Federal Policy Can Help Avoid Tragedies of Unlicensed Child Care
Blog Post
Nov. 5, 2014
The dirty underbelly of child care sometimes has the worst possible outcome: the injury or death of a child. A report by the Washington Post earlier this year found that 60 children had died in child care programs, with several more since, according to an op-ed published last week by the executive director of Child Care Aware of Virginia. Worse yet, some of those deaths might have been preventable: The Washington Post report found that more than 7 in 10 of the deaths occurred in child care programs operating legally without a license.
Qualified license-exempt child care providers, many of which are operated by religious institutions, are defined by the state, with widely varying thresholds. As of a 2012 report by Child Care Aware of America, 27 states didn’t regulate small family child care providers unless they served at least four children, including their own. Eight didn’t license until the providers cared for at least seven children, again including their own. South Dakota doesn’t require licensing until the provider serves at least 13 children. And those unlicensed providers are typically not subject to the same health and safety inspections as a licensed provider; nor do they face the same requirements to provide resources, both for children and for teachers, that can help ensure child care quality. As a result, low-quality providers tend to cluster among the unlicensed.
Low-quality child care providers tend to cluster among the unlicensed.
Yet those children are often served with federal dollars. The same 2012 report also found that in 21 states, at least 20 percent of children whose parents receive federal child care subsidies are enrolled in license-exempt child care. Only four states--Massachusetts, Ohio, Oklahoma, and Wisconsin--prohibit unlicensed child care providers from accepting federal subsidies, effectively requiring parents either to find licensed care providers, or to give up the federal dollars.
Nationally, the implications of unlicensed care are significant. Fifteen percent of the providers who offer federally subsidized child care to nearly 1.5 million children each month operate entirely legally but without a license. Those children are frequently at an even higher risk than most of being cared for in unsafe conditions and/or with untrained providers. Families who qualify for federal subsidies--those living in poverty--face several barriers to accessing high-quality child care. Among them are few quality choices near where they live or work, limited availability of child care options during the hours they work, and unstable work schedules. These issues compound already stressful situations for children and their parents and can force families to less-than-desirable child care providers. And a federal subsidy should be a signal to families that the center or home where their child is cared for in their absence has at the very least met some basic standards of health and safety. Yet parents may not know that the center or home to which they have entrusted their child is left almost entirely unregulated.
Federal lawmakers may not be ready, however, to require all child care providers who receive federal subsidies to obtain a license, as we recommended in our recent report, Beyond Subprime Learning: Accelerating Progress in Early Education. But that doesn’t mean they’re unaware of the safety concerns associated with unlicensed care.
Before recessing for the midterm elections, House and Senate lawmakers on both sides of the aisle negotiated agreement on a bill to reauthorize the Child Care and Development Block Grant program, which provides the federal subsidies for child care.
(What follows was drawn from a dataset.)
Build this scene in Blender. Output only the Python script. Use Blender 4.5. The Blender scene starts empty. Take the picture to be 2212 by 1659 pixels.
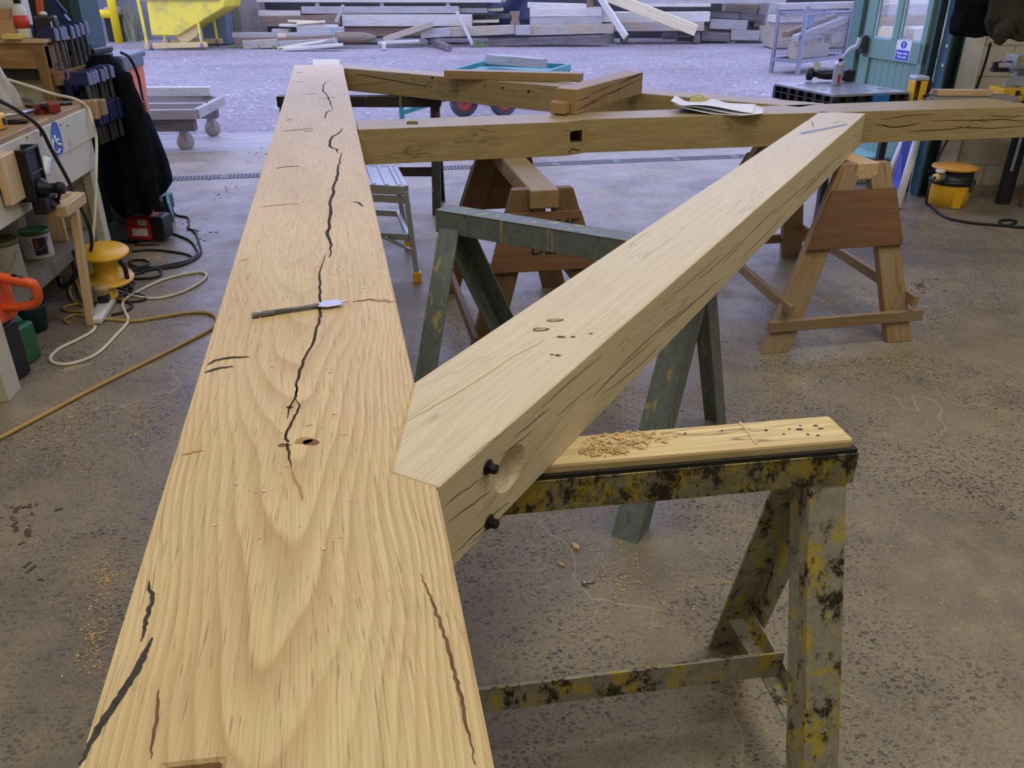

The bill didn’t pass before members of Congress headed back to their hometowns, but it’s expected to pass relatively easily when lawmakers return for the lame duck session.
A federal child care bill will do several things to improve the quality--or at least the safety--of unlicensed care.
That bill will do several things to improve the quality--or at least the safety--of unlicensed care. For starters, it will improve transparency. States will have to explain in their applications for federal child care dollars how they are protecting children enrolled in unlicensed care options. And under the new law, parents and policymakers will at least have more information about child care subsidy recipients. While currently, states face no requirement to report child deaths in child care settings to prospective parents, they will now be required to report child care deaths, including the distinctions between types of care settings like licensed and unlicensed care.
Additionally, unlicensed care providers that receive federal subsidies will, for the first time, be subject to annual state fire, health, and safety inspections, just like other providers. And all child care providers, including unlicensed ones, will be required to undergo a background check, including a fingerprint scan-- a long-time goal of Sen. Richard Burr (R-NC).
Not all tragedies are avoidable, of course. But these new federal policies may go a long way toward encouraging states to modernize their child care strategies and to helping parents and lawmakers recognize and avoid unsafe care settings. It’s a critical step forward for placing much-needed emphasis on ensuring children are cared for in safe, healthy, and high-quality settings.